I remember we were doing this drill which was crazy to me at the time, there was dirt flying everywhere from the intense footwork, I couldn’t see clearly four metres in front of me. After one round there were some cuts and ripped shirts and I looked over and my instructor who had dislocated his shoulder. I hadn’t been put in yet and I remember Rob checking to see if we had all had our turn, I just shut my mouth and moved onto the next part of the day. Still to this day I wish I had got in there, and when I see students today nervous about something in training I can understand how they feel.
I finally reached my dream after going through the selection process and having some setbacks. I remember running late for a meeting with Christina (Robs wife) because I slept in, Rob told me that if I wasn't serious about this he didn't want me on the team and I should rethink things. This was a defining moment for me because it really made me step up my game and prioritise what is important to me. Thank you Rob.

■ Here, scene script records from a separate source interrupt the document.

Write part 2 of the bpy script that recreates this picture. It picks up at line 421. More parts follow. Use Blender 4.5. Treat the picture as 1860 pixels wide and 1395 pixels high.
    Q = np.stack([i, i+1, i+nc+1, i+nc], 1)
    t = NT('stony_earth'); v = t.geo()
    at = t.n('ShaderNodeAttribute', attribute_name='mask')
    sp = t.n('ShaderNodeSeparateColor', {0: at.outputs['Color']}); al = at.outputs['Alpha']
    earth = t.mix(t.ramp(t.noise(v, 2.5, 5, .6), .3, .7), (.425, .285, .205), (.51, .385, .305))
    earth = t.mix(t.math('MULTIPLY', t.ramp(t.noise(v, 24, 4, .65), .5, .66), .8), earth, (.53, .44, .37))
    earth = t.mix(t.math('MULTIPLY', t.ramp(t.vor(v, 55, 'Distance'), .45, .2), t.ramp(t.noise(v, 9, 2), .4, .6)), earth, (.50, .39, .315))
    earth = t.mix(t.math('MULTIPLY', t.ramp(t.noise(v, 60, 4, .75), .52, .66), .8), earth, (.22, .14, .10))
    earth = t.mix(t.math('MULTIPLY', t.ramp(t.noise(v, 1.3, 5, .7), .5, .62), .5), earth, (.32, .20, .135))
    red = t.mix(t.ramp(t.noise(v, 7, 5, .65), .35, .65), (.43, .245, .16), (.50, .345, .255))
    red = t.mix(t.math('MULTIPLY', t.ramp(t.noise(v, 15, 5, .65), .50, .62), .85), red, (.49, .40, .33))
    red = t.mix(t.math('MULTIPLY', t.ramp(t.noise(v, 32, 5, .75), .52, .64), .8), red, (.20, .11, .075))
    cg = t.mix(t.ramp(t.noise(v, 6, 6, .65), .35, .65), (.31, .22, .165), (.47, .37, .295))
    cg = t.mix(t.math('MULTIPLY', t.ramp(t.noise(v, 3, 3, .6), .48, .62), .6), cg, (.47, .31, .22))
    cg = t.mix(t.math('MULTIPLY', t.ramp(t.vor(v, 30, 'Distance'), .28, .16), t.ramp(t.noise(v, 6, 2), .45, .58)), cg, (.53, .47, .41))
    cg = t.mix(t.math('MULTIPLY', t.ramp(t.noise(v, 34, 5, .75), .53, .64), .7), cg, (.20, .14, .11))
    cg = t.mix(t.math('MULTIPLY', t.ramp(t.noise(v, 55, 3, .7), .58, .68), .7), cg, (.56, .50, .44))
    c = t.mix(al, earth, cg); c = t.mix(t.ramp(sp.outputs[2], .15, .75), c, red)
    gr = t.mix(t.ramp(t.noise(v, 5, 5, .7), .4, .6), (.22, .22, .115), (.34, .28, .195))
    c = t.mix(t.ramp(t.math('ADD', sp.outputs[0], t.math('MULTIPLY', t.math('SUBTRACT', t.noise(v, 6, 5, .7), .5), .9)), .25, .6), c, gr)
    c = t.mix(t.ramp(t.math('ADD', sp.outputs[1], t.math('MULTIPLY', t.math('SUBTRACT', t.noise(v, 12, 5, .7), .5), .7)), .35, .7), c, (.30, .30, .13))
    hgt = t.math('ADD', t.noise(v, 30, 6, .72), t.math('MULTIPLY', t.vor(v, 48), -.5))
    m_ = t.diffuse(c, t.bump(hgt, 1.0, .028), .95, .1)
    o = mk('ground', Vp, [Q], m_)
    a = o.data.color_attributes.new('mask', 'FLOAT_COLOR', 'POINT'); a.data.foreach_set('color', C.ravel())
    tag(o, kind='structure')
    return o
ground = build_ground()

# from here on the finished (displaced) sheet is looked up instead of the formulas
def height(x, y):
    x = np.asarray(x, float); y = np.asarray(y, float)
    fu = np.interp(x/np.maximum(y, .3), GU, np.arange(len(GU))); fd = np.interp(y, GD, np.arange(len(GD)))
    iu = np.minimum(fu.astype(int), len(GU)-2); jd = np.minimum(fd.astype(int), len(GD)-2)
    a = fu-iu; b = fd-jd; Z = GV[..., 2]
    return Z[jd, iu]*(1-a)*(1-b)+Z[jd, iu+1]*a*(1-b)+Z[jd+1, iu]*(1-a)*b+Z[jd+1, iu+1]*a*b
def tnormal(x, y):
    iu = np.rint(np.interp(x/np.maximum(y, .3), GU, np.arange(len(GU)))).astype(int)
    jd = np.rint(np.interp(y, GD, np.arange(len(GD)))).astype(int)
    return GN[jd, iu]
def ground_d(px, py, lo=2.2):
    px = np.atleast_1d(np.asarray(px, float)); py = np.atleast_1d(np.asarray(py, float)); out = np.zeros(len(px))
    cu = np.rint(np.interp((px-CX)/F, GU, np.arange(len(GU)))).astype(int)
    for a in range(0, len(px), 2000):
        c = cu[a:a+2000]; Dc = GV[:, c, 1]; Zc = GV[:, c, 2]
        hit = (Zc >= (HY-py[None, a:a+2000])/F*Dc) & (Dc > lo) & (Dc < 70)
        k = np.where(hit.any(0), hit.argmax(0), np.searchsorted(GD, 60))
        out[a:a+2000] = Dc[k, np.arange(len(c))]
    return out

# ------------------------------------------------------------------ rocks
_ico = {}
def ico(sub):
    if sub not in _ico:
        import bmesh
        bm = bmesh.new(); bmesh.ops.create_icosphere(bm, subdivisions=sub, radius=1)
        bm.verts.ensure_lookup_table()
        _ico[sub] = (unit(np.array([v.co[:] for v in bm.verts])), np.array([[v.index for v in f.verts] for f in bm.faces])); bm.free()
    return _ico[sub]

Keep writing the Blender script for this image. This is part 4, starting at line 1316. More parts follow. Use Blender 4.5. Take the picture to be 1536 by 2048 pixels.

Over the time of being an instructor it has surpassed what my expectations were and what I was going to achieve in life by a million percent. A big part that I didn't expect or realise is the close connection between the team, especially the green belt guys who I get to train with every week. I have always been close with the guys and we have a long history together. Now we all have young children and I hope that they can share in the connection we have. Thanks, Richard, Josh G, Scott M and Nath.

I thank Arakan for allowing me to grow into the person that could attract the woman of my dreams in Bianca. I couldn't ask for a better partner of life and a mother of our daughter Isabel. Not only does Bianca support me in what I do, but also is involved in the club and loves training just as much as I do. Bianca is the backbone to everything I do and always motivates me to do the best I can, thank you.

These days, my week consists of training six times a week, spending Monday to Wednesday in Sydney as we build down there, a couple of meetings a week, teaching lots of amazing people and spending time with family and friends.

I sit here, as the plane just landed from Sydney arriving back on the Gold Coast very grateful for the life I have. I remember hearing Robin Sharma say that in his belief two things that matter that most when we lay on our deathbed are:

1) Have you become the person you always wanted to be?
2) Were you an instrument of service to as many people as possible?

To me, being an Arakan instructor is my vehicle to answer those questions proudly later in life.